UNESCO adds Iftar to its Intangible Cultural Heritage list

Abu Sufian

UN cultural agency UN Educational, Scientific, and Cultural Organisation (UNESCO) added the Ramadan meal “iftar” to its list of Intangible Cultural Heritage on Wednesday.

Earlier, Iran, Turkey, Azerbaijan, and Uzbekistan jointly submitted the application to UNESCO for the sociocultural tradition.

Iftar is observed by Muslims at sunset during the month of Ramadan, UNESCO posted on its site.

Iftar is observed by people of different ages, genders, and origins and commemorates the conclusion of the daily challenges of fasting from sunrise to sunset.

It frequently takes the shape of meetings or dinners for communities, building family and community bonds and fostering charity,

solidarity, and social exchange. People who do not fast throughout the month of Ramadan also participate in the festivities and rituals associated with iftar, said the UNESCO post.
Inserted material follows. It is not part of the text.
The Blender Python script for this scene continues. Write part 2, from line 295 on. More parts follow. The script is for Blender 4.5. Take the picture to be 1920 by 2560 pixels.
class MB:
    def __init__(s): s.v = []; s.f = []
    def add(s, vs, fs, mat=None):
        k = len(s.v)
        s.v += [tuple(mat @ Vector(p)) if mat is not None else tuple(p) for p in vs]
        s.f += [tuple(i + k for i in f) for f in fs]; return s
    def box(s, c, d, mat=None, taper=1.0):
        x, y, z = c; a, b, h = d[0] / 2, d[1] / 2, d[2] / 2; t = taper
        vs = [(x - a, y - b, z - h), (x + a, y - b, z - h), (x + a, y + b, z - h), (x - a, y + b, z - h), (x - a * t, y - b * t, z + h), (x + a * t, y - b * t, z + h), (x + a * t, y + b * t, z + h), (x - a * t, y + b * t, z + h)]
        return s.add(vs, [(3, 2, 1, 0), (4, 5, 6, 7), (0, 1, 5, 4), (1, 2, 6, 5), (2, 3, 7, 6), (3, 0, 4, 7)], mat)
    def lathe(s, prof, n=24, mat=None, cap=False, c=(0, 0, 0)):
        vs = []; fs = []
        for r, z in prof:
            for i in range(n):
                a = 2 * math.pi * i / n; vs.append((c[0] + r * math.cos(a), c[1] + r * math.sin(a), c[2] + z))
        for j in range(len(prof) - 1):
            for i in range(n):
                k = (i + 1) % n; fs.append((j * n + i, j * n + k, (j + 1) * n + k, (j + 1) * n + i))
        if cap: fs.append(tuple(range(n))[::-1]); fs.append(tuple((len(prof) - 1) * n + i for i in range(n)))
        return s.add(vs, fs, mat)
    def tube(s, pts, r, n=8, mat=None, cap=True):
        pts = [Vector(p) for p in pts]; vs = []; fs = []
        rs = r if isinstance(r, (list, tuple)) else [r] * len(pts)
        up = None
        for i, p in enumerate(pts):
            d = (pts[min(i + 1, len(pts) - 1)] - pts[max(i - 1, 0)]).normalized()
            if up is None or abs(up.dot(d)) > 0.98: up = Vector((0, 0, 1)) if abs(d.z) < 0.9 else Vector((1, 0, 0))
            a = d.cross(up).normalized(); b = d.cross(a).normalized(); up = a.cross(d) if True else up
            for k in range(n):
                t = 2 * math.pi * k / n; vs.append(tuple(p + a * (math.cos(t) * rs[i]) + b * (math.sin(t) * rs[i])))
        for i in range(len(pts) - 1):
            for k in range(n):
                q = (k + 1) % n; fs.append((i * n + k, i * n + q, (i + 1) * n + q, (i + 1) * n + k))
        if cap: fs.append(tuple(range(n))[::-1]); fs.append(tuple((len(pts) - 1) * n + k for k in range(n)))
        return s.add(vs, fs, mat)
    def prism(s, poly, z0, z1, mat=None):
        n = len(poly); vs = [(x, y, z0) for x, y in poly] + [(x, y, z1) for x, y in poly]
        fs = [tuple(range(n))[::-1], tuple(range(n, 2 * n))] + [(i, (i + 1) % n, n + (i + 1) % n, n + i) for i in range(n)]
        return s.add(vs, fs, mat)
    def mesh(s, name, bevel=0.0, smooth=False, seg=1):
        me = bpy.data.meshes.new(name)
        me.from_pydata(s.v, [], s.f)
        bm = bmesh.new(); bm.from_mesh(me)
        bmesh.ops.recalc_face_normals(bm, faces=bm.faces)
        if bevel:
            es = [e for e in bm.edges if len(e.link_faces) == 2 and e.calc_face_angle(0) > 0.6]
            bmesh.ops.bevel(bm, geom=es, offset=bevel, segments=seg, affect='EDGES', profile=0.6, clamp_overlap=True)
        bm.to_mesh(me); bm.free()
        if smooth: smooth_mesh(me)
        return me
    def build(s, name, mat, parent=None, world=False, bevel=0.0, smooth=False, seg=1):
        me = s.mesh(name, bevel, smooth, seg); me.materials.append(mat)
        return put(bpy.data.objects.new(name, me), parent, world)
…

Oral teaching, observation, and participation are common methods of passing on information and skills within families,

and children and teens are frequently entrusted with making components of traditional meals.

During this time, parents also teach their children about the advantages of fasting as well as the societal ideals and purposes of iftar.

Iftar is frequently supported by government institutions, non-governmental organisations (NGOs), and charities, as well as through television, radio, print, and social media, the UNESCO post also said.